EXERCISE GOAL » Could you give the data below again, exactly and completely?

SUPPLIED DATA »
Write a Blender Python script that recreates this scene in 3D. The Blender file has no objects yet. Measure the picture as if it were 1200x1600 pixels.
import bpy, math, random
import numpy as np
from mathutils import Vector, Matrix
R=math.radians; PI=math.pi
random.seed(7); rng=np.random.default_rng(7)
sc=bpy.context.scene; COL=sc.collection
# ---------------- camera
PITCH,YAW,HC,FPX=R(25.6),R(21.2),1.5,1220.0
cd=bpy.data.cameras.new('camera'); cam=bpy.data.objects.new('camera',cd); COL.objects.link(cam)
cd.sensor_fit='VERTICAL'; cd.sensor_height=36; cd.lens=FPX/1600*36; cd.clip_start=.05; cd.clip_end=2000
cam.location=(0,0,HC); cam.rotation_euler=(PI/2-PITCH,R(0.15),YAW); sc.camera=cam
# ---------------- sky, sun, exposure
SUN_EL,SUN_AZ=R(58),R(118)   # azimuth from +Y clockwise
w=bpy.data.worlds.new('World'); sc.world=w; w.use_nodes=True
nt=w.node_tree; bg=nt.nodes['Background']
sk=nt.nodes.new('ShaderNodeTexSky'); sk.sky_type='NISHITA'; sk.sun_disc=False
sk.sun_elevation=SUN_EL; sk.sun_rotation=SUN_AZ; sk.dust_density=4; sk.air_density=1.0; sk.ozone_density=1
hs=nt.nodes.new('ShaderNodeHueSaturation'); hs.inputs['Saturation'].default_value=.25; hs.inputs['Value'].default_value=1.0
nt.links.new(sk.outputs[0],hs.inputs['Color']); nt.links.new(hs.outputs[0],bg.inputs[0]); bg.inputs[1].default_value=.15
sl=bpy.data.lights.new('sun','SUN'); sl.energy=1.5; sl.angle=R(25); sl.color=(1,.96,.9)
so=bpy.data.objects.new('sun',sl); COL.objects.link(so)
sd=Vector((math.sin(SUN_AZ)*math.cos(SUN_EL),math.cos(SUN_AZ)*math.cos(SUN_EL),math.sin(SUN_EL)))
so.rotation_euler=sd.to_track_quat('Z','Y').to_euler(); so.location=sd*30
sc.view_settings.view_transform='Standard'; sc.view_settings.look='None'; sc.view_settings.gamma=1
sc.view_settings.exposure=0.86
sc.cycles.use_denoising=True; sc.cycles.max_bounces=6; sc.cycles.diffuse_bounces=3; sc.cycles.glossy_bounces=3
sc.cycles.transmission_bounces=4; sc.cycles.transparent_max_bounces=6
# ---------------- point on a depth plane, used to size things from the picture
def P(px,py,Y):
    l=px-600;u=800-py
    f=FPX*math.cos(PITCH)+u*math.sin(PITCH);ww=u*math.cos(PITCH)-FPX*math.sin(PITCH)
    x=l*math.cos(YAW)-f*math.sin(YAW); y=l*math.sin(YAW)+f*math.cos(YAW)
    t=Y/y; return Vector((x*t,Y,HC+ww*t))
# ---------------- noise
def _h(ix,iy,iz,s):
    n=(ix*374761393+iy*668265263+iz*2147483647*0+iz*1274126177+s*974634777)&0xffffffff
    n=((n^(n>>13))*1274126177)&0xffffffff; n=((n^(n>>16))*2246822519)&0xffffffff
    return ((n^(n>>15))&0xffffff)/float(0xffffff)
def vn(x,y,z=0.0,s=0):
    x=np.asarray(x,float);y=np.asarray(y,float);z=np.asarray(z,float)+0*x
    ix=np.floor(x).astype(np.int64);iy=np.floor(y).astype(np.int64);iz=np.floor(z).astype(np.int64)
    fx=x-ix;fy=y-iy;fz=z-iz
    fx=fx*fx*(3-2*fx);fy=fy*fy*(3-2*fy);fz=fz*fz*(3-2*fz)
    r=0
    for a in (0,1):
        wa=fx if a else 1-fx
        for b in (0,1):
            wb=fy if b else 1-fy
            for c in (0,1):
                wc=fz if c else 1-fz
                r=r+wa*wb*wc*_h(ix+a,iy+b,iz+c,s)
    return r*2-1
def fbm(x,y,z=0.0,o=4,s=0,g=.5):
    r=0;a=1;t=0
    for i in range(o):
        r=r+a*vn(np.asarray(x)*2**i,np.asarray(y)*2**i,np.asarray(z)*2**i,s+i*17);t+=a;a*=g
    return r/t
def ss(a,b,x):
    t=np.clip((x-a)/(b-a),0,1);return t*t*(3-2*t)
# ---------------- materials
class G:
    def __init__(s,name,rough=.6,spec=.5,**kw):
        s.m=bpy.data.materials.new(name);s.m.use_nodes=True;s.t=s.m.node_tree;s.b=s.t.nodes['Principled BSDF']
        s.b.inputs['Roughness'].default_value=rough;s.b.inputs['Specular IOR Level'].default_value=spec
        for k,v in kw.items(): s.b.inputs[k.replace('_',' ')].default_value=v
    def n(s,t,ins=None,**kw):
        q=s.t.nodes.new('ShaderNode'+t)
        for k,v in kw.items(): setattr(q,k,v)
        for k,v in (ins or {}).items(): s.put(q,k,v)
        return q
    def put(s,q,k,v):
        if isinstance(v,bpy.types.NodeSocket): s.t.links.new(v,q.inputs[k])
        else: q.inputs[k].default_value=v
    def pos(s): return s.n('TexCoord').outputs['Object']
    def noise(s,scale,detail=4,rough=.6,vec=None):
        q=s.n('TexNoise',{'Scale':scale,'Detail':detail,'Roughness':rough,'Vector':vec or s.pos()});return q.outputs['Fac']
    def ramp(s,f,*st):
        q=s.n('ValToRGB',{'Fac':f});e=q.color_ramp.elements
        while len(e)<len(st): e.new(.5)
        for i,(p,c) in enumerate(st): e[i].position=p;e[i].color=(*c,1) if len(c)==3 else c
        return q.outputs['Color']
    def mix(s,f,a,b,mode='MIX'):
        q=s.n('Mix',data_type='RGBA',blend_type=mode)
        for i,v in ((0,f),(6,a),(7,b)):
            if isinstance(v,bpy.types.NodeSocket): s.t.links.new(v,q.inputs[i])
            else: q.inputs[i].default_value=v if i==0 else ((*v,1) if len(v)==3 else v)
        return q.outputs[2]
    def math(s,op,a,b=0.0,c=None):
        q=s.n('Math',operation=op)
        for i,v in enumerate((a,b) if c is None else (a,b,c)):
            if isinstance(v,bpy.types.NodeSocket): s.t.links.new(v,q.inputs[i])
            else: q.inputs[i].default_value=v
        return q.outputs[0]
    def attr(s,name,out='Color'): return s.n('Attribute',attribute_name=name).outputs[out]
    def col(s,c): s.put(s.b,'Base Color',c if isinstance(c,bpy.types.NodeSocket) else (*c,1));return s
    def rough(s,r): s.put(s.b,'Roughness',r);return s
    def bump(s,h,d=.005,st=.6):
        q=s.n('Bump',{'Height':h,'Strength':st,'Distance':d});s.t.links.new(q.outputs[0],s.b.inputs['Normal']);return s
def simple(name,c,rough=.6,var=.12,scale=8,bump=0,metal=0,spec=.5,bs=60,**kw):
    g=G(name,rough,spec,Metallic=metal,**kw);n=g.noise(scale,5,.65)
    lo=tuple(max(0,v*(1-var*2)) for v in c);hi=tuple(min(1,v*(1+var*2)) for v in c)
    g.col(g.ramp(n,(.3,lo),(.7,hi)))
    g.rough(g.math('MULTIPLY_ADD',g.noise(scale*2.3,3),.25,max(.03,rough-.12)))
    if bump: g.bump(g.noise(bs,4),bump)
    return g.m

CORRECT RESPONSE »
Write a Blender Python script that recreates this scene in 3D. The Blender file has no objects yet. Measure the picture as if it were 1200x1600 pixels.
import bpy, math, random
import numpy as np
from mathutils import Vector, Matrix
R=math.radians; PI=math.pi
random.seed(7); rng=np.random.default_rng(7)
sc=bpy.context.scene; COL=sc.collection
# ---------------- camera
PITCH,YAW,HC,FPX=R(25.6),R(21.2),1.5,1220.0
cd=bpy.data.cameras.new('camera'); cam=bpy.data.objects.new('camera',cd); COL.objects.link(cam)
cd.sensor_fit='VERTICAL'; cd.sensor_height=36; cd.lens=FPX/1600*36; cd.clip_start=.05; cd.clip_end=2000
cam.location=(0,0,HC); cam.rotation_euler=(PI/2-PITCH,R(0.15),YAW); sc.camera=cam
# ---------------- sky, sun, exposure
SUN_EL,SUN_AZ=R(58),R(118)   # azimuth from +Y clockwise
w=bpy.data.worlds.new('World'); sc.world=w; w.use_nodes=True
nt=w.node_tree; bg=nt.nodes['Background']
sk=nt.nodes.new('ShaderNodeTexSky'); sk.sky_type='NISHITA'; sk.sun_disc=False
sk.sun_elevation=SUN_EL; sk.sun_rotation=SUN_AZ; sk.dust_density=4; sk.air_density=1.0; sk.ozone_density=1
hs=nt.nodes.new('ShaderNodeHueSaturation'); hs.inputs['Saturation'].default_value=.25; hs.inputs['Value'].default_value=1.0
nt.links.new(sk.outputs[0],hs.inputs['Color']); nt.links.new(hs.outputs[0],bg.inputs[0]); bg.inputs[1].default_value=.15
sl=bpy.data.lights.new('sun','SUN'); sl.energy=1.5; sl.angle=R(25); sl.color=(1,.96,.9)
so=bpy.data.objects.new('sun',sl); COL.objects.link(so)
sd=Vector((math.sin(SUN_AZ)*math.cos(SUN_EL),math.cos(SUN_AZ)*math.cos(SUN_EL),math.sin(SUN_EL)))
so.rotation_euler=sd.to_track_quat('Z','Y').to_euler(); so.location=sd*30
sc.view_settings.view_transform='Standard'; sc.view_settings.look='None'; sc.view_settings.gamma=1
sc.view_settings.exposure=0.86
sc.cycles.use_denoising=True; sc.cycles.max_bounces=6; sc.cycles.diffuse_bounces=3; sc.cycles.glossy_bounces=3
sc.cycles.transmission_bounces=4; sc.cycles.transparent_max_bounces=6
# ---------------- point on a depth plane, used to size things from the picture
def P(px,py,Y):
    l=px-600;u=800-py
    f=FPX*math.cos(PITCH)+u*math.sin(PITCH);ww=u*math.cos(PITCH)-FPX*math.sin(PITCH)
    x=l*math.cos(YAW)-f*math.sin(YAW); y=l*math.sin(YAW)+f*math.cos(YAW)
    t=Y/y; return Vector((x*t,Y,HC+ww*t))
# ---------------- noise
def _h(ix,iy,iz,s):
    n=(ix*374761393+iy*668265263+iz*2147483647*0+iz*1274126177+s*974634777)&0xffffffff
    n=((n^(n>>13))*1274126177)&0xffffffff; n=((n^(n>>16))*2246822519)&0xffffffff
    return ((n^(n>>15))&0xffffff)/float(0xffffff)
def vn(x,y,z=0.0,s=0):
    x=np.asarray(x,float);y=np.asarray(y,float);z=np.asarray(z,float)+0*x
    ix=np.floor(x).astype(np.int64);iy=np.floor(y).astype(np.int64);iz=np.floor(z).astype(np.int64)
    fx=x-ix;fy=y-iy;fz=z-iz
    fx=fx*fx*(3-2*fx);fy=fy*fy*(3-2*fy);fz=fz*fz*(3-2*fz)
    r=0
    for a in (0,1):
        wa=fx if a else 1-fx
        for b in (0,1):
            wb=fy if b else 1-fy
            for c in (0,1):
                wc=fz if c else 1-fz
                r=r+wa*wb*wc*_h(ix+a,iy+b,iz+c,s)
    return r*2-1
def fbm(x,y,z=0.0,o=4,s=0,g=.5):
    r=0;a=1;t=0
    for i in range(o):
        r=r+a*vn(np.asarray(x)*2**i,np.asarray(y)*2**i,np.asarray(z)*2**i,s+i*17);t+=a;a*=g
    return r/t
def ss(a,b,x):
    t=np.clip((x-a)/(b-a),0,1);return t*t*(3-2*t)
# ---------------- materials
class G:
    def __init__(s,name,rough=.6,spec=.5,**kw):
        s.m=bpy.data.materials.new(name);s.m.use_nodes=True;s.t=s.m.node_tree;s.b=s.t.nodes['Principled BSDF']
        s.b.inputs['Roughness'].default_value=rough;s.b.inputs['Specular IOR Level'].default_value=spec
        for k,v in kw.items(): s.b.inputs[k.replace('_',' ')].default_value=v
    def n(s,t,ins=None,**kw):
        q=s.t.nodes.new('ShaderNode'+t)
        for k,v in kw.items(): setattr(q,k,v)
        for k,v in (ins or {}).items(): s.put(q,k,v)
        return q
    def put(s,q,k,v):
        if isinstance(v,bpy.types.NodeSocket): s.t.links.new(v,q.inputs[k])
        else: q.inputs[k].default_value=v
    def pos(s): return s.n('TexCoord').outputs['Object']
    def noise(s,scale,detail=4,rough=.6,vec=None):
        q=s.n('TexNoise',{'Scale':scale,'Detail':detail,'Roughness':rough,'Vector':vec or s.pos()});return q.outputs['Fac']
    def ramp(s,f,*st):
        q=s.n('ValToRGB',{'Fac':f});e=q.color_ramp.elements
        while len(e)<len(st): e.new(.5)
        for i,(p,c) in enumerate(st): e[i].position=p;e[i].color=(*c,1) if len(c)==3 else c
        return q.outputs['Color']
    def mix(s,f,a,b,mode='MIX'):
        q=s.n('Mix',data_type='RGBA',blend_type=mode)
        for i,v in ((0,f),(6,a),(7,b)):
            if isinstance(v,bpy.types.NodeSocket): s.t.links.new(v,q.inputs[i])
            else: q.inputs[i].default_value=v if i==0 else ((*v,1) if len(v)==3 else v)
        return q.outputs[2]
    def math(s,op,a,b=0.0,c=None):
        q=s.n('Math',operation=op)
        for i,v in enumerate((a,b) if c is None else (a,b,c)):
            if isinstance(v,bpy.types.NodeSocket): s.t.links.new(v,q.inputs[i])
            else: q.inputs[i].default_value=v
        return q.outputs[0]
    def attr(s,name,out='Color'): return s.n('Attribute',attribute_name=name).outputs[out]
    def col(s,c): s.put(s.b,'Base Color',c if isinstance(c,bpy.types.NodeSocket) else (*c,1));return s
    def rough(s,r): s.put(s.b,'Roughness',r);return s
    def bump(s,h,d=.005,st=.6):
        q=s.n('Bump',{'Height':h,'Strength':st,'Distance':d});s.t.links.new(q.outputs[0],s.b.inputs['Normal']);return s
def simple(name,c,rough=.6,var=.12,scale=8,bump=0,metal=0,spec=.5,bs=60,**kw):
    g=G(name,rough,spec,Metallic=metal,**kw);n=g.noise(scale,5,.65)
    lo=tuple(max(0,v*(1-var*2)) for v in c);hi=tuple(min(1,v*(1+var*2)) for v in c)
    g.col(g.ramp(n,(.3,lo),(.7,hi)))
    g.rough(g.math('MULTIPLY_ADD',g.noise(scale*2.3,3),.25,max(.03,rough-.12)))
    if bump: g.bump(g.noise(bs,4),bump)
    return g.m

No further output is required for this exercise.